A much less consequential example came to light this week. Sunny Hostin, a co-host on the American television talk show “The View,” accused Nikki Haley, former South Carolina governor and former American ambassador to the United Nations, of playing down her ethnic Indian heritage by using the first name Nikki. Turns out, however, that Nikki was in fact one of the names on Nikki Haley’s birth certificate. It’s not unusual for a person with multiple given names to prefer one of them, even if it isn’t the first one on the person’s birth certificate or baptismal certificate. For example, the great classical music composer Franz Joseph Haydn went by Joseph, not Franz. The American naturalist and writer Henry David Thoreau had been given the birth name David Henry but he eventually changed the order of his two given names and went by Henry. Similarly, Mr. and Mrs. Randhawa named their daughter Nimrata Nikki, and as a girl she chose to go by Nikki.
And now for the pot-calling-the-kettle-black part of the story. Knowing almost nothing about Sunny Hostin, I looked up her biography and found that her mother, Rosa Beza, comes from Puerto Rico, and her father, William Cummings, is American. Mr. and Mrs. Cummings named their daughter Asunción. That’s Spanish for Assumption, a Catholic reference to the Assumption of Mary. It’s easy to see how the -sun- in the Spanish name Asunción could give rise to the English name Sunny. There’s nothing wrong or unusual about that. What is wrong and unusual is for a person who changed Asunción to Sunny to accuse someone else of trying to cover up a foreign background. We call that hypocrisy.
© 2022 Steven Schwartzman
This is another one I don’t remember seeing, even though it’s listed for the coastal and hill country counties I tend to frequent. One reason for that widespread occurrence, and its appearance in your riverbed, may be this: “It favors full sun, mesic to dry conditions, and barren, sandy or gravelly soils, even highly disturbed areas where there is little other ground vegetation.” If it’s around, it shouldn’t be hard to spot, with those upturned pods and noticeable stamens. I like both views, but the structure really shines in the first image.
shoreacres
September 22, 2022 at 6:57 AM
I know a place in my neighborhood where clammyweed grows and where I’ve photographed it a bunch of times.

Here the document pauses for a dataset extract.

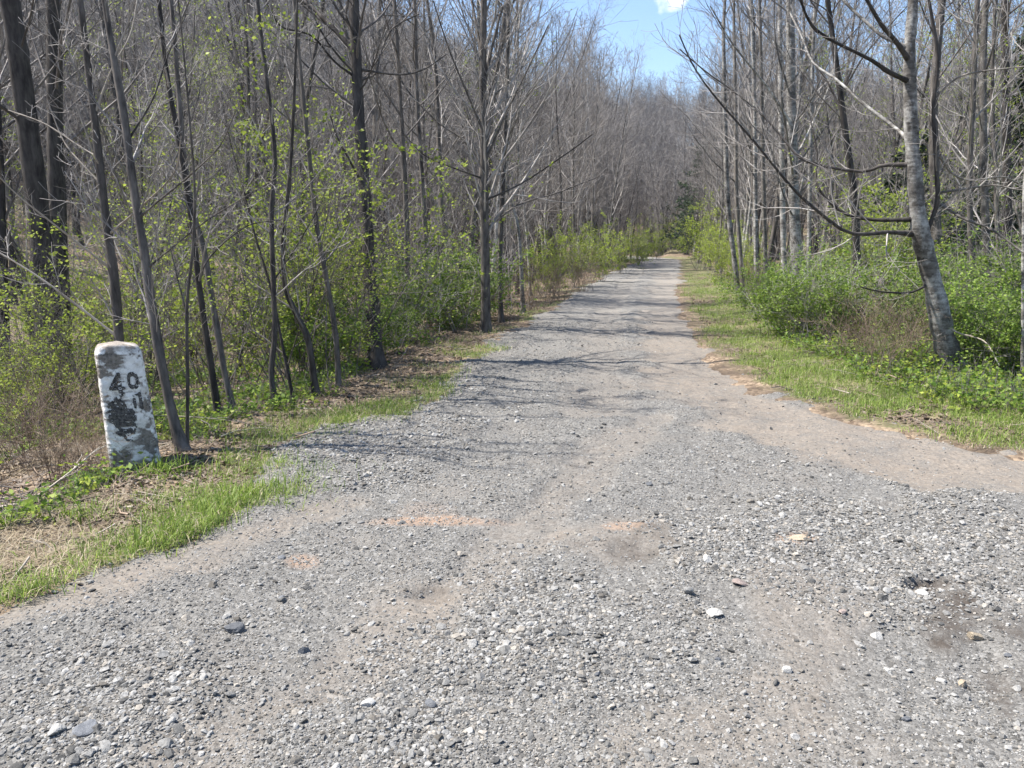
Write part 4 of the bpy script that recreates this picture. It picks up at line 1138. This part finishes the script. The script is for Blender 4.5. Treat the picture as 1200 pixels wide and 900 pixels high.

You probably remember the location, so often have I mentioned it over the years: underneath the power lines west of Morado Circle. Even with that close availability, when I found some healthy clammyweed in the riverbed near Tejas Camp some 25 miles from home, I couldn’t resist photographing it. In any case, now that you’re tuned in to this species, I’ll bet you come across it in one or more of the places you frequent near the coast and further inland. And yes, the top picture certainly reveals clammyweed’s unusual structure.
Steve Schwartzman
September 22, 2022 at 7:45 AM
Did you take any using your flash? I think the second shot would be great isolated against a dark background.
With the negative and sometimes threatening attitude in certain areas of the country lately towards most anyone with a non-traditional American background I can understand the hesitancy to make it public. That said one should not demean another when doing the same thing.
Steve Gingold
September 23, 2022 at 2:31 PM
Using flash, as you noted, would have led to a darkened or even black sky. I’ve done that plenty of times this year but because the sky was such a pretty blue that morning I let it be the background for my upward-looking pictures of clammyweed. I just looked back at my archive and confirmed that I didn’t use flash at all for that set of pictures.
I’ve done a little research about the incident with the names. Nikki Haley is on record saying that she’s never tried to play down her Indian heritage and that, as her birth certificate confirms, Nikki is in fact an Indian name. Sunny Hostin said “Americans can’t pronounce Asunción because of the under-education in our country.” While there’s certainly under-education in our country—and over the past 50 years I’ve been a big champion for better education and higher standards—it’s a fact that names in a language a person is unfamiliar with are often difficult to pronounce. With a little good will and a little effort, people can learn how to pronounce foreign names. I remember how when I lived in Honduras I had fun teaching my students how to pronounce Steve. Spanish speakers always want to stick an E in front of it: Es-teve. I had the kids hold a long sssssssss sound and then slide into the rest of my name. That did the trick.
Steve Schwartzman
September 23, 2022 at 3:29 PM
I was speaking about the second which in my mind seemed like it would have taken the characteristics of fireworks. I would never suggest losing one of your signature blue sky backgrounds.
Steve Gingold
September 23, 2022 at 3:35 PM
I’d read your clear reference to the second picture and then somehow applied it to the first picture instead. I’ve had less success with downward flash because it can illuminate things on the ground that I’d usually rather conceal. That said, I’ll have to experiment some more with that. Clammyweed’s white flowers would certainly stand out nicely against a black background.